Wednesday, October 1, 2008

Sorry Josh, We Loved You So Now We Get to Destroy You

There is something that really bothers me about the modern sports culture. The spectator world of sports (fans and journalists) claims to love the games and teams it observes. If you listen to answers to direct questions on the matter.

But if you watch and listen to it on a daily basis, the truth is that this is a convenient facade. It is a moral preemptive strike. The sports world glows on the surface in effusive praise for the athletes while underneath it jealously boils as it waits for the next star to fall.

And as it plummets from the heavens into which we rushed it, the sports world gleefully gets our kicks in. It is our right because we showered it with love on the way up.

Josh Howard is the latest example of this; you'll recognize him from the red bull's-eye on his back. Look, I'm not saying he's the sharpest tool in the shed. Nor am I saying he doesn't deserve criticism for poor timing and judgment. What I am saying is let's try to hang on to that last edge of perspective. This shouldn't be hard for a real fan.

There is the marijuana incident. The worst that can be said here is his timing was colossally stupid and his judgment was questionable. That's it. And let's be honest here, such a distraction should not be an excuse for affecting the performance of an athlete getting paid millions of dollars to play. In the playoffs no less. If it's news to you that NBA players (along with millions of other Americans) smoke marijuana when not on the job, well your world will be shattered the more time you spend outside of your bubble. Go back.

There is also the Star-Spangled Banner episode. Again, the worst that can be said here is that his timing and judgment were colossally stupid. He needs to realize he is under a microscope at all times and disrespecting the country, even as a goof, while we are in two wars (three if you count the one with Wall Street) is just d-u-m-b.

But several other things need to be pointed out. First, Josh Howard is 28. That sounds far more mature than it really is. Remember, all these athletes are in a bubble of fawning handlers probably from middle school on. Additionally, the NBA is not real-life; being a 20-something millionaire is not real-life. These things have to retard emotional development and maturation. I'm not saying this excuses any lapse in judgment or sin, but I think Josh's were pretty mild.

Second, Josh is African-American. Like it or not, race is and probably will be relevant for my lifetime. Here, it is relevant because (a) African-Americans have a right to a reasonable degree of resentment towards the country; and (b) as suburban teens underage drink, inner city kids seem to smoke marijuana. A disproportionate number of those teens are African-American. Argue these points if you will, but - if you take them as true - both would make Howard's already mild lapses in judgment even more so.

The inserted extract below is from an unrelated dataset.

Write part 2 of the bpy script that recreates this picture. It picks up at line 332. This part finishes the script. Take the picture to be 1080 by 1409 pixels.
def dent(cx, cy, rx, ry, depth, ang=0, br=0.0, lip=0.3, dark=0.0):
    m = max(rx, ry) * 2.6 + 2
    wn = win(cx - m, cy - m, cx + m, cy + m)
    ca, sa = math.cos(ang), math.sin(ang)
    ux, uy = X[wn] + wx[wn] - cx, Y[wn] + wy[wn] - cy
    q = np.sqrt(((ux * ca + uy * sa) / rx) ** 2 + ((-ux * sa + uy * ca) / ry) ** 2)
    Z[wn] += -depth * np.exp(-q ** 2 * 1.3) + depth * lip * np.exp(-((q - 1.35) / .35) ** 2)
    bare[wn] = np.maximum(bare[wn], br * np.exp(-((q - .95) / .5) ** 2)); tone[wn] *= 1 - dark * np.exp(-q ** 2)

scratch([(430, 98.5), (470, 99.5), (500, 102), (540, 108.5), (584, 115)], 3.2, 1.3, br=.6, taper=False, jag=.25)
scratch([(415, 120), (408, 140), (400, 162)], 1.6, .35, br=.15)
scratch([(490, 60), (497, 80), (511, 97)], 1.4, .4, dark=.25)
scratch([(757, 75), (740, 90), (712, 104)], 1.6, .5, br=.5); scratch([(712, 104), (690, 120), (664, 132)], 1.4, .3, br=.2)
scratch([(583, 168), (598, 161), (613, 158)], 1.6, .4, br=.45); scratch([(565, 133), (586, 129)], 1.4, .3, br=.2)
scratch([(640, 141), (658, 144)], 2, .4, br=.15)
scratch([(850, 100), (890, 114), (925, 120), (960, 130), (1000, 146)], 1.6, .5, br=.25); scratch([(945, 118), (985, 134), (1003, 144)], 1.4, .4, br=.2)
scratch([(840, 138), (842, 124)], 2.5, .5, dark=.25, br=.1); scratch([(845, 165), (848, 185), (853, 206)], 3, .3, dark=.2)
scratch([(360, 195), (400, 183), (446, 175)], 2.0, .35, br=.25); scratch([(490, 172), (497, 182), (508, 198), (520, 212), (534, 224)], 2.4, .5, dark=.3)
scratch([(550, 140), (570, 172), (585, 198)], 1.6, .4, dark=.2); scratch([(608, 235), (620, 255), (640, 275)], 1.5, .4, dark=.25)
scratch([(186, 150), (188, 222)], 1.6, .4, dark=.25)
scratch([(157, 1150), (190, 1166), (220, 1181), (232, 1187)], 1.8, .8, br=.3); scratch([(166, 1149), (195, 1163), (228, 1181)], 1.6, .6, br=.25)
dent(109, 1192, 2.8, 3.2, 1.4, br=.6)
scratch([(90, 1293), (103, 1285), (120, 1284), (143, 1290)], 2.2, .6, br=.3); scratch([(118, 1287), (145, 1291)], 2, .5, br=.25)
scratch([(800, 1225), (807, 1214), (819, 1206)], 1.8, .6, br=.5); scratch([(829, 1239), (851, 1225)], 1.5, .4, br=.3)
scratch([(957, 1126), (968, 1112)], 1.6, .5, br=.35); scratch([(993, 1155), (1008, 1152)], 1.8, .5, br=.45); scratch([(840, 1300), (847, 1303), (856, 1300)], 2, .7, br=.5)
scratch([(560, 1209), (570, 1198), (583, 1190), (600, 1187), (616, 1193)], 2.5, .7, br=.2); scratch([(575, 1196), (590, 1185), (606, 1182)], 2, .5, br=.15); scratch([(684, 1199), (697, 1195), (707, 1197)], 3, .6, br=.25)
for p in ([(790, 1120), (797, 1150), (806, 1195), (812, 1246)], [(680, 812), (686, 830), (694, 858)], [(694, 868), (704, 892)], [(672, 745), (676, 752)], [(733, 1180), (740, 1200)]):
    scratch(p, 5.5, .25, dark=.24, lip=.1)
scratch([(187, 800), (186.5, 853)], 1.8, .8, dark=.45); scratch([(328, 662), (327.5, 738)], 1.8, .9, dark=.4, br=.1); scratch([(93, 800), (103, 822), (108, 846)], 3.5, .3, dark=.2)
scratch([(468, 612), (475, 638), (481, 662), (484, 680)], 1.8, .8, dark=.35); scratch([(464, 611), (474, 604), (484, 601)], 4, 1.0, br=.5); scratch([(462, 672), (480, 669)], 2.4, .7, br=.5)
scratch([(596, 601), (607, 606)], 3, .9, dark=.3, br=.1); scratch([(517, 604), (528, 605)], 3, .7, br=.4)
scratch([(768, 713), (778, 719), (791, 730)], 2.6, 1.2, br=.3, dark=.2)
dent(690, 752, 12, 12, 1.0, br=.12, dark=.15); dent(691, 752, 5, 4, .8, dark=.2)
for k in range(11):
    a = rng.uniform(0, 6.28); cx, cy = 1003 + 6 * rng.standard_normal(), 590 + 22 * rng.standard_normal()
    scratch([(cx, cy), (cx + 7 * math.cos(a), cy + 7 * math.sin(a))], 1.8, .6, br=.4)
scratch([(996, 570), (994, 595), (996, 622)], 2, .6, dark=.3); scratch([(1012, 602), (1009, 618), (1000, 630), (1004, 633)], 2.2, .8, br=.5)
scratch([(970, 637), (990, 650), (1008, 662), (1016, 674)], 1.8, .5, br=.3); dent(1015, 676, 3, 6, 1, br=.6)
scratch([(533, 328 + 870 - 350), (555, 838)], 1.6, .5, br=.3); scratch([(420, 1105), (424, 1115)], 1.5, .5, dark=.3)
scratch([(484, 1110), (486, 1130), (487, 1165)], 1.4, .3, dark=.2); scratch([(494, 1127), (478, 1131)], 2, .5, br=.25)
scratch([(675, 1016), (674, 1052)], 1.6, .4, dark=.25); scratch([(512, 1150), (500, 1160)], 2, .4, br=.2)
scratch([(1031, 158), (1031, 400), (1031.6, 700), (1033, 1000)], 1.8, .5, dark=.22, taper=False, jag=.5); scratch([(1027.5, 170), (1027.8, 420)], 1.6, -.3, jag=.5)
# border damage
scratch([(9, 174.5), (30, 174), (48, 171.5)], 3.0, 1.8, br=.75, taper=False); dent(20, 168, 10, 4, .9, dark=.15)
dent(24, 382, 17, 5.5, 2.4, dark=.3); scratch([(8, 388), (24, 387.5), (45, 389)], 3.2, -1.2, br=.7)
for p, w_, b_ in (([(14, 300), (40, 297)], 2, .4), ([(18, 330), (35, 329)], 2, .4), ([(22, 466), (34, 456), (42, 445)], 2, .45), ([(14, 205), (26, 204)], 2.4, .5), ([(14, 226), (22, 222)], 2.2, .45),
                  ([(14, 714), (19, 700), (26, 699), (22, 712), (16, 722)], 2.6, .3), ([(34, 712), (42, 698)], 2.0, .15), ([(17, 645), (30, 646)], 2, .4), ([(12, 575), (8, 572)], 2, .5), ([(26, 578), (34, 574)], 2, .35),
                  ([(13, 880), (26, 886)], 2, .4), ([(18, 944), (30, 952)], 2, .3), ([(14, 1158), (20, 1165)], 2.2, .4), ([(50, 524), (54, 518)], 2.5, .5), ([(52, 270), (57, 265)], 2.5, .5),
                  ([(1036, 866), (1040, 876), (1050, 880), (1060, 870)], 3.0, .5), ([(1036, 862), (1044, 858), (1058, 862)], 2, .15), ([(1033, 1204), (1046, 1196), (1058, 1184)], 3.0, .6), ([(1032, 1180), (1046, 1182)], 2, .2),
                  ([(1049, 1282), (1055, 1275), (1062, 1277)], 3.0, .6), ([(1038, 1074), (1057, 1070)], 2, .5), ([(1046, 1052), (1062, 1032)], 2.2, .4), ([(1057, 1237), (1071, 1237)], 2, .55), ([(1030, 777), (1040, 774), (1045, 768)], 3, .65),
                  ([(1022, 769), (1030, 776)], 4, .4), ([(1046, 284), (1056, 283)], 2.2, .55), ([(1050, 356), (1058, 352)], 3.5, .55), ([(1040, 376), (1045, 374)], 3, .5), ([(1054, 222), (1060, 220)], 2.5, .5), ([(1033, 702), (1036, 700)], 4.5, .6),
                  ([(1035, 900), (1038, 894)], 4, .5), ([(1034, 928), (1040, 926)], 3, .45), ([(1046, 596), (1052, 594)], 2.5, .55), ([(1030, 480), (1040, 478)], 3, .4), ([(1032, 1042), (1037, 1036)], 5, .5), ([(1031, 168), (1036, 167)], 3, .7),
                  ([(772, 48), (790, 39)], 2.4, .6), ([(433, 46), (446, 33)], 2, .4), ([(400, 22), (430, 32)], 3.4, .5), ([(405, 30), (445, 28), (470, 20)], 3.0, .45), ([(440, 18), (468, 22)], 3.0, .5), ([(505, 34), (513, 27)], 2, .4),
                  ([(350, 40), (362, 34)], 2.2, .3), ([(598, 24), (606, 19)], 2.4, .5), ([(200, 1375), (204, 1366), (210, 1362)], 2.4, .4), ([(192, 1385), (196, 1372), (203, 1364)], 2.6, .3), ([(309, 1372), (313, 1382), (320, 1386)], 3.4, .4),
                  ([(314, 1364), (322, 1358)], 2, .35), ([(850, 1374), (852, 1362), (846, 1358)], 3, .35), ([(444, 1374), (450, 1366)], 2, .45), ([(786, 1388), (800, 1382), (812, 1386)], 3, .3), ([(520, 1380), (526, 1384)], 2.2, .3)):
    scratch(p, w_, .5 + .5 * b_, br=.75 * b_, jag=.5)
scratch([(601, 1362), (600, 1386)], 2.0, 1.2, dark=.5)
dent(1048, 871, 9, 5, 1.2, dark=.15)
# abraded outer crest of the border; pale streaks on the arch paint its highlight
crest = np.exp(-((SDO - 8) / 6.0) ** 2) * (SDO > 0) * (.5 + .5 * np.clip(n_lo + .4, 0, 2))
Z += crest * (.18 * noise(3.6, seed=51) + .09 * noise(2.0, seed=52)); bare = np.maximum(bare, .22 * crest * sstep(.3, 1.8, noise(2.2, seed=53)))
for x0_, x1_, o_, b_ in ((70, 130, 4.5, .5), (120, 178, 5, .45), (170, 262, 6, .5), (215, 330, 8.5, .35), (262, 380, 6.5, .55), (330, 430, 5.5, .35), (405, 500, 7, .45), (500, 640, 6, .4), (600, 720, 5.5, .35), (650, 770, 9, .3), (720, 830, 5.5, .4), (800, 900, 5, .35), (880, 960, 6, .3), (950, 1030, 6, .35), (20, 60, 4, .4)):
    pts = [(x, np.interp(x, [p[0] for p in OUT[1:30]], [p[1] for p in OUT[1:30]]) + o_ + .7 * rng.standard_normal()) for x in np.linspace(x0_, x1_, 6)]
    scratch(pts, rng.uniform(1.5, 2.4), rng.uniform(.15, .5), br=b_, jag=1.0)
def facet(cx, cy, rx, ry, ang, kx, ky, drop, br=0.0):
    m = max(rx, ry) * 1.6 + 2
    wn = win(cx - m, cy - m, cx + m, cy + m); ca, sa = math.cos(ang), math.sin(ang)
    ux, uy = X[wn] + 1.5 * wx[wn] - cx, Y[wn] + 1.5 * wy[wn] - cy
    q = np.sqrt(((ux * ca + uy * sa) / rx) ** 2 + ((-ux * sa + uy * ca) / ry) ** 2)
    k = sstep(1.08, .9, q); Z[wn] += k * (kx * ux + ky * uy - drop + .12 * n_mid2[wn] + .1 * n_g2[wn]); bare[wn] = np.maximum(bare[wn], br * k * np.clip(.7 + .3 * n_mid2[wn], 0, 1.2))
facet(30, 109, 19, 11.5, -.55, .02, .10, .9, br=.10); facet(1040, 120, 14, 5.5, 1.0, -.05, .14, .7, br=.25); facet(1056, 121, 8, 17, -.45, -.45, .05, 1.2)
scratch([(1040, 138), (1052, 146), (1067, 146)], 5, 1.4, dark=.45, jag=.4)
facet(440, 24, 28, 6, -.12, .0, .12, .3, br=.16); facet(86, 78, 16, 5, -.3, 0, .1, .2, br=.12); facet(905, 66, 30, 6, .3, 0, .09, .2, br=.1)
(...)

Third, Josh has apologized. Sincerely. The apology showed a depth of thought beyond just, "I'm sorry" for spin's sake. He evidenced understanding that the country is not perfect but has given him a lot as well. He displayed respect for the sacrifices of the military and understanding that he had disrespected those sacrifices. Additionally, he took responsibility for his actions. Instead of using the passive voice to duck it (i.e. I'm sorry for what happened, I'm sorry if people were offended, etc.), Josh stood up like a man and took possession of his actions and consequences. None of us is perfect and Josh has done all that you can ask in the wake of human imperfection.

And this brings me back to my opening point. I am a fan because I love watching the sports I play. I love watching them played at the highest level. I admire those men and women who have dedicated their lives to this pursuit. As such, I don't look for every reason to destroy these athletes (unless they play for the Dallas Cowboys, Los Angeles Dodgers/Lakers, or anywhere in Boston). I don't believe anyone who truly loves these games would do so. I don't believe the sports world would do so if all that love was genuine.

But that is exactly what happens every day. There is ample room for criticism. Serious criticism. But instead of addressing these issues - domestic violence, illegitimate children, suffocating egotism, out-of-control salaries and ticket prices, etc. - we wait like rabid dogs for the next sensational headline. Then we attack, and we keep attacking regardless of the severity until the next athlete stumbles into the crosshairs.

Again, I want to be very clear about this. I am the first to admit that many of these athletes have become loathsome, self-impressed parasites with absolutely no regard for anyone but themselves. But attack them. Don't attack Josh Howard just because he is a pro athlete and has screwed up.

Or at least do your due diligence. If you learned that Josh has spent an impressive amount of time and money improving the community in which he grew up, maybe a couple slips of the tongue aren't so serious.

In that spirit, boo the guy who's dogging it and doesn't care (J.D. Drew). Don't boo the guy who is killing himself without results even if he is making most of our yearly salaries in a couple games (1st half Barry Zito).

Use the power of the pen against the guy scattering illegitimate children like apple seed (Travis Henry to name the latest). Don't use it against some poor kid who's greatest sin might be that he's too emotionally fragile for the NFL (Vince Young).

If we expect the athletes to hold themselves to a higher code, we must hold ourselves to one as well. Believe me, you will still get to spew all the venom and bile you want.

You'll just have to dilute it with some reality.